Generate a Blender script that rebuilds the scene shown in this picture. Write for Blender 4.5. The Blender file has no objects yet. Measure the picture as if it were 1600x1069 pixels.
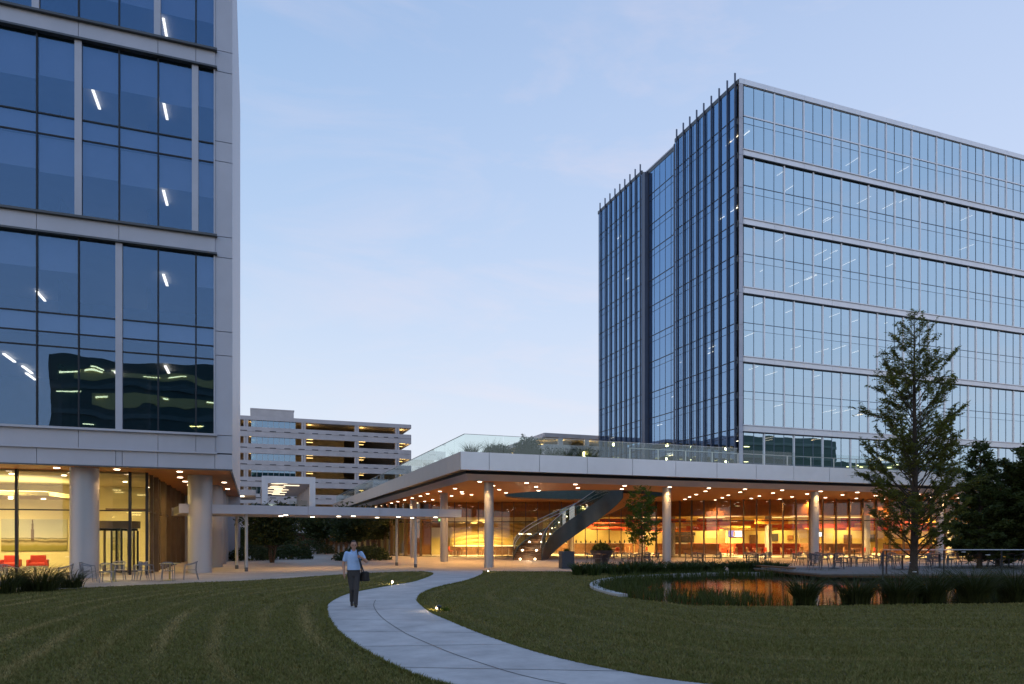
import bpy, bmesh, math, random
import numpy as np
from mathutils import Vector, Matrix
from mathutils.geometry import tessellate_polygon
rad = math.radians
S = bpy.context.scene
COL = S.collection
random.seed(7)
RNG = np.random.default_rng(11)

# ------------------------------------------------------------------ camera
YAW = rad(20.2)
cam = bpy.data.objects.new('camera', bpy.data.cameras.new('camera'))
COL.objects.link(cam)
cam.location = (0, 0, 1.9)
cam.rotation_euler = (rad(90), 0, -YAW)
cam.data.sensor_width = 36
cam.data.lens = 24.75
cam.data.shift_y = 0.1903
cam.data.clip_start = 0.1
cam.data.clip_end = 3000
S.camera = cam

# ------------------------------------------------------------------ sky, sun, exposure
SUN_EL, SUN_AZ = rad(4), rad(250)
W = bpy.data.worlds.new('World'); S.world = W; W.use_nodes = True
nt = W.node_tree; N = nt.nodes; Lk = nt.links
bg = N['Background']
sky = N.new('ShaderNodeTexSky'); sky.sky_type = 'NISHITA'; sky.sun_disc = False
sky.sun_elevation = SUN_EL; sky.sun_rotation = SUN_AZ
tc = N.new('ShaderNodeTexCoord'); sx = N.new('ShaderNodeSeparateXYZ')
Lk.new(tc.outputs['Generated'], sx.inputs[0])
ramp = N.new('ShaderNodeValToRGB'); cr = ramp.color_ramp; cr.interpolation = 'B_SPLINE'
stops = [(0.0, (.85, .86, .90)), (.10, (.79, .835, .91)), (.25, (.58, .72, .91)), (.40, (.40, .585, .86)), (.58, (.24, .45, .77)), (1.0, (.12, .25, .54))]
for i, (p, c) in enumerate(stops):
    e = cr.elements[i] if i < 2 else cr.elements.new(p)
    e.position = p; e.color = (*c, 1)
Lk.new(sx.outputs['Z'], ramp.inputs['Fac'])
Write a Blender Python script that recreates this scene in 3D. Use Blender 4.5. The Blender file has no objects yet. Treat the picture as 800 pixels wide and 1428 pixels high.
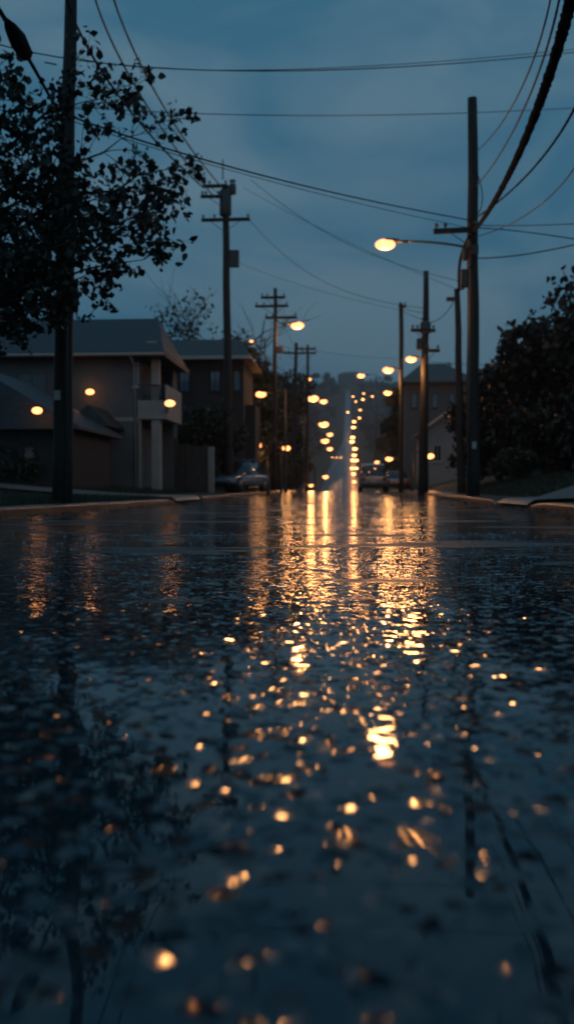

What is expected - All lines from the start of the entries above through the line containing "RNG = np.random.default_rng(11)" are to be given again exactly; the pictures are not.

The reply -
Generate a Blender script that rebuilds the scene shown in this picture. Write for Blender 4.5. The Blender file has no objects yet. Measure the picture as if it were 1600x1069 pixels.
import bpy, bmesh, math, random
import numpy as np
from mathutils import Vector, Matrix
from mathutils.geometry import tessellate_polygon
rad = math.radians
S = bpy.context.scene
COL = S.collection
random.seed(7)
RNG = np.random.default_rng(11)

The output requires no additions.